Electric field control of magnetic tunnel junctions in multiferroic heterostructures

With the rapid development of advanced information technology, the requirement for high-performance memory with high storage density, fast reading and writing, and low energy consumption is increasing. Magnetic tunnel junctions (MTJs) possessing a large tunnel magnetoresistance ratio at room temperature, are the core elements of magnetic sensors, magnetic reading heads, magnetic random-access memory (MRAM), and so on. Currently, the mainstream writing operation of the MTJs is based on electric current, and it can be significantly reduced if an electric field is used instead. Therefore, it is important to modulate the reversible and nonvolatile resistance states of MTJs via electric fields. However, the approaches of changing the insulator layer of the MTJ into a ferroelectric material or voltage-controlled magnetic anisotropy have some problems, such as low operating temperature, magnetic field assistance, and volatile modulation.
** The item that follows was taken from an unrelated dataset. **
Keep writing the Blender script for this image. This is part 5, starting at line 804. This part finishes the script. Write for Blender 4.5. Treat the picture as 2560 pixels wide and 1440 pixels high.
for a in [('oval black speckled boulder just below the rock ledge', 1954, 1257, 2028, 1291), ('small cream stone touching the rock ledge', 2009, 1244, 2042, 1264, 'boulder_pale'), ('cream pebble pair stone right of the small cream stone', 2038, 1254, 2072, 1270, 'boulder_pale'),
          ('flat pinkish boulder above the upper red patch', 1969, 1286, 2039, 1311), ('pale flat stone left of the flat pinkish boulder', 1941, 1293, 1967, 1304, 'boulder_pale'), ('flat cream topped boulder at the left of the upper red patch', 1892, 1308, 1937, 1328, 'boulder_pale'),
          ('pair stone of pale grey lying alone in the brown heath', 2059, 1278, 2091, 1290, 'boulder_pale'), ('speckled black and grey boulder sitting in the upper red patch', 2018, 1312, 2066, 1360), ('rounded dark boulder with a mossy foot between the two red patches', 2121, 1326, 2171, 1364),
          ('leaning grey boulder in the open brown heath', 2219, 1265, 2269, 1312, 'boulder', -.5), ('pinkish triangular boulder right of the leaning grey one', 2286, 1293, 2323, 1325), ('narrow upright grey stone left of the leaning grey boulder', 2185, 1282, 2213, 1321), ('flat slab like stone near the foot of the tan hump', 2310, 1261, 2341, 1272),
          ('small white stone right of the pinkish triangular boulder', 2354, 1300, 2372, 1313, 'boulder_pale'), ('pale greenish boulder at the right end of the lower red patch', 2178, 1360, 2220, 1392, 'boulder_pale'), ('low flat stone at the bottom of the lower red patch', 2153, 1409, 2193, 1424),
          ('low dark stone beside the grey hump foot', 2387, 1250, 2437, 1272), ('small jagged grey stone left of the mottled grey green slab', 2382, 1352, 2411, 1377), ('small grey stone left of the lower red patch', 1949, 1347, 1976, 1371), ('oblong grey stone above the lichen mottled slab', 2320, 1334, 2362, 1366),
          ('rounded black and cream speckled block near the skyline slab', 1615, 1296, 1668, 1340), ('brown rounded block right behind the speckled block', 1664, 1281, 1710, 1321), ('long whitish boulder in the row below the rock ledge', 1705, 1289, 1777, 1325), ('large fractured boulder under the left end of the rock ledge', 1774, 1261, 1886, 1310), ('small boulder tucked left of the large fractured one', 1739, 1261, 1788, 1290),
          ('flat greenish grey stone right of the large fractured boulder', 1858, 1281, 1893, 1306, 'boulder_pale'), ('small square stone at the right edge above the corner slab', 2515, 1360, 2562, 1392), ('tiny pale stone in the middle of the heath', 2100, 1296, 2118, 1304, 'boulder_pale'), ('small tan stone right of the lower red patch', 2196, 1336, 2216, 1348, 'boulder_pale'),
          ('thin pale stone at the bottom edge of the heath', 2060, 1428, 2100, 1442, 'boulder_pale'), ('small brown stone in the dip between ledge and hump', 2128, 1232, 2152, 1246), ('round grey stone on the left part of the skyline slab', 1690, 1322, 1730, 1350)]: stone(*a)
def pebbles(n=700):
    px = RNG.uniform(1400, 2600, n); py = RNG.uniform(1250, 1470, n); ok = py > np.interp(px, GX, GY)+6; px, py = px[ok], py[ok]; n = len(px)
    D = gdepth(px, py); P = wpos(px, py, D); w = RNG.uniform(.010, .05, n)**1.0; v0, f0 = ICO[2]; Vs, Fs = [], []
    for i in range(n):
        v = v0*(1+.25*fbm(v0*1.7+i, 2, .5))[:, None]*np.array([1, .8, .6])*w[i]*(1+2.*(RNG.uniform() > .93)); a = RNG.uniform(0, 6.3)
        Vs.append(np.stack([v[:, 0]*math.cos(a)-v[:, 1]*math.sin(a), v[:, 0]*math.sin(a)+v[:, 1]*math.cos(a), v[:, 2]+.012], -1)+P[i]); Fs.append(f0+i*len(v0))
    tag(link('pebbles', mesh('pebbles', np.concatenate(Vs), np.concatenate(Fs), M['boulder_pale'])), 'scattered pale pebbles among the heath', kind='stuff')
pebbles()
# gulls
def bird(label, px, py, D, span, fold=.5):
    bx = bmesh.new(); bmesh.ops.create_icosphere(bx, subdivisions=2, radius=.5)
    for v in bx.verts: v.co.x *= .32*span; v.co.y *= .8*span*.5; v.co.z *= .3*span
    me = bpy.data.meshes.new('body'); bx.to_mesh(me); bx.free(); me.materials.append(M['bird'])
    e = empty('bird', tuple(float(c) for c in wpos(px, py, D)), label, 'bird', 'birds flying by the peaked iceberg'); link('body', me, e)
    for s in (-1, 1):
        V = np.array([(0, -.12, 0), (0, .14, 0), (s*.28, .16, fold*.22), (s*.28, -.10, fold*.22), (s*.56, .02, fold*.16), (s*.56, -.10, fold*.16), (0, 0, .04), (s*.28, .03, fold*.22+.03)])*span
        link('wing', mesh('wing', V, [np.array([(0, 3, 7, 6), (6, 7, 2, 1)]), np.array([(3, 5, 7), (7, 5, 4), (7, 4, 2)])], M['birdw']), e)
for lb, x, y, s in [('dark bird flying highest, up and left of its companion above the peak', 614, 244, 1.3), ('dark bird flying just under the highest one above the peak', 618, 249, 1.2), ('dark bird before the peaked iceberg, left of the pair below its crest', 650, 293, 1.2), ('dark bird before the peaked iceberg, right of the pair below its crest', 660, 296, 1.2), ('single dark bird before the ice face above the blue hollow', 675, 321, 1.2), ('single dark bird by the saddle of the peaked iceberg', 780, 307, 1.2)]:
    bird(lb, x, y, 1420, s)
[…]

The study of the electric field control of magnetism based on strain in ferromagnetic/ferroelectric multiferroic heterostructures provides a new approach for the electric field to modulate the resistance states of the MTJs. In this review paper, the progress of electric field control of resistance states of MTJs in Pb(Mg1/3Nb2/3)0.7Ti0.3O3-based multiferroic heterostructures is briefly introduced. In the first part, the importance of MRAM and electric field control of resistance states of MTJs is introduced. In the second part, we discuss the electric field control of resistance states of in-plane MTJs. The relative angle between the free and reference layers can be modulated to 90° and 180°. The dipole interaction between the free layer and the reference layer can be used to achieve nonvolatile electric-field control of the MTJs’ resistances via volatile strain. In the third part, we discuss the electric field control of the resistance states of p-MTJs. A method for realizing electric field control nonvolatile and reversible high and low resistance states in p-MTJs under zero magnetic field is introduced. Finally, a further outlook on the electric field control of the resistance states of MTJs in multiferroic heterostructures is presented.